50 ways to leave your lover
This post isn't really about Extensis Portfolio, iView or Lightroom - it's really another of my despairing rants - but today I was asked about getting metadata out of Portfolio and into something like iView or Lightroom.
The direct answer is that Portfolio lets you sync the metadata into jpeg and tif files, but for other file types your options are limited to using Portfolio's text file export. If your new program has a text import feature, then you can export all your data out of Portfolio and import it into the other program. Unfortunately, neither iView nor Lightroom has text file import - silly because migration inwards might make it easier to win new customers….
The other main route is via scripting, and this can be done in a number of ways:
- A Portfolio script might generate xmp sidecars, which iView or Lightroom can read.

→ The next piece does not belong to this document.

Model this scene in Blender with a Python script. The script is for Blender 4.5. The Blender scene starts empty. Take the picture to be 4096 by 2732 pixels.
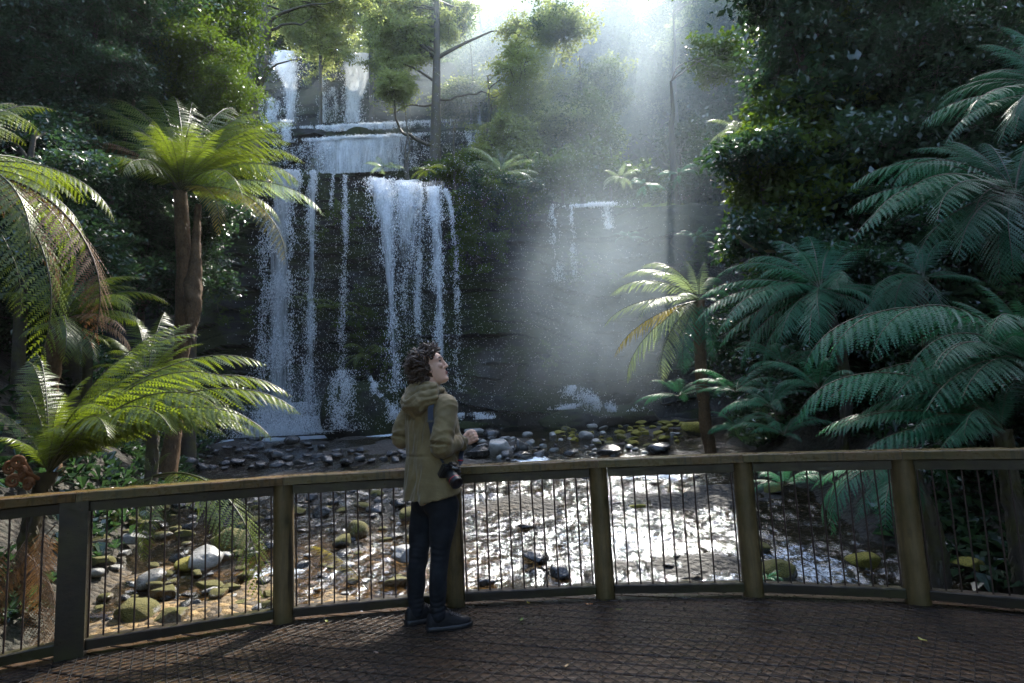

This won't work if you want to move to the Mac-limited Aperture because, though some tout its DAM features as being better than the competition, it can't read xmp metadata in sidecars or if it's embedded in the image.
- Script Portfolio and iView in tandem, so the script reads each Portfolio item and updates the corresponding item in iView. This method won't work with Lightroom because although it is marketed as “professional”, it doesn't support scripting. It might work with Aperture, but I don't know its scripting interface well enough to say.
- Export Portfolio's text file and then read it in a script that updates iView - this might even be adopted to update the SQL database behind Lightroom. Essentially this last method was how I got from Portfolio to iView, importing the text file into Excel and using its scripting engine to update iView.
In short, nothing is as easy as it should be. Thinking back, I used to do a lot of data migration of big financial accounting systems and 5+ years ago almost all of them had better text file import facilities than DAM packages which, after all, are designed for left brained Mac fanboys who really need help with big words like metadata. It's as if DAM software vendors think your archive's worthless, or you wouldn't mind re-entering all those captions and keywords. Come to think of it, the DAM program with the best text import features is probably… Portfolio.